Knowledge Units (KU)
What is a Knowledge Unit?
A Knowledge Unit (KU) is the fundamental economic unit of RushDB. It represents a unit of structured knowledge created and maintained by RushDB from your raw data — during ingestion, modeling, or reasoning.
Raw data → RushDB → Structured Knowledge → KU
The more data you push and the richer its structure, the more knowledge RushDB creates, and the more KU are consumed.
Developer Mental Model
You never need to think about nodes, edges, CPU, RAM, or storage. You simply think:
More data → more knowledge → more KU
RushDB handles all the underlying storage and graph mechanics automatically. You pay only for the knowledge created and maintained on your behalf.
What Generates KU?
KU is generated by operations that create or maintain structured knowledge in RushDB:
| Activity | Example |
|---|---|
| Ingesting records | db.records.create(), records.importJson() |
| Building relationships | db.records.attach() |
| Storing embeddings (number arrays) | Passing number[] arrays during ingestion |
| Compute-intensive operations | Vector similarity search, raw Cypher execution, multi-hop traversals |
| Maintaining stored knowledge | Ongoing footprint of stored records |
Standard reads and queries (find, filter, paginate) never consume KU. Compute-intensive operations do because their cost scales with dataset size rather than the data written — running a semantic search across 10M records costs significantly more server compute than fetching a record by ID.
Note: The internal weights assigned to each operation type are not exposed. You interact only with your total KU consumption.
KU and Plan Limits
Each plan includes a monthly KU allowance:
| Plan | Included KU / month |
|---|---|
| Free | 100,000 KU |
| Pro | 10,000,000 KU |
| Scale | Usage-based |
| Enterprise | Custom / platform license |
When your workspace reaches its KU limit, write operations will be blocked until the next billing period or until you upgrade your plan.
How Nested JSON is Billed
When you ingest nested JSON, RushDB automatically decomposes it into separate linked records:
// Input: one nested object
{ "user": { "profile": { "name": "Alice", "age": 30 } } }
// RushDB creates:
// → Record: user (0 own properties)
// → Record: profile (2 properties: name, age) → ~2 KU
// → Relationship: user → profile → ~0.5 KU
// Total: ~2.5 KU
This means nesting does not multiply properties — it creates additional records and relationships, each billed independently.
| Component | Cost |
|---|---|
| Each record created | weight per record |
| Each property stored on a record | weight per property |
| Each relationship formed between records | fractional weight (< 1×) |
Note: Exact per-operation weights are not publicly exposed.
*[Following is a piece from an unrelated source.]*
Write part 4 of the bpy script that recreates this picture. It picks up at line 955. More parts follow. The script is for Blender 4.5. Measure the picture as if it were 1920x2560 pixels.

You interact only with your total KU consumption.
KU Calculator
You can estimate your monthly KU consumption with this approximation:
estimated monthly KU
≈ records_per_day × 30 × (avg_properties + avg_child_records × relationship_weight)
Where:
records_per_day— average number of top-level records ingested per dayavg_properties— average number of scalar properties per recordavg_child_records— average number of nested objects per record (each becomes a separate linked child record)relationship_weight— the fractional KU cost per relationship (less than 1×)
For a quick estimate, nesting depth maps approximately to a combined multiplier of 1.0 (flat) → 3.0 (deeply nested) on the base property count. This is an approximation — actual KU depends on the internal weighting of each operation type.
Storage Footprint
RushDB charges a small daily storage footprint KU for every record currently stored in your project. This covers the ongoing infrastructure cost of keeping your data queryable.
- Storage KU is calculated once per day, prorated against your monthly plan allowance.
- The charge is proportional to your current record count — fewer records, lower footprint.
- Deleting records reduces your ongoing footprint from the next daily cycle onward.
- KU consumed at creation time is never reversed by a later deletion.
Self-Hosted
When running RushDB in self-hosted mode (RUSHDB_SELF_HOSTED=true), KU tracking is disabled and no limits apply. Self-hosted deployments are fully unlimited.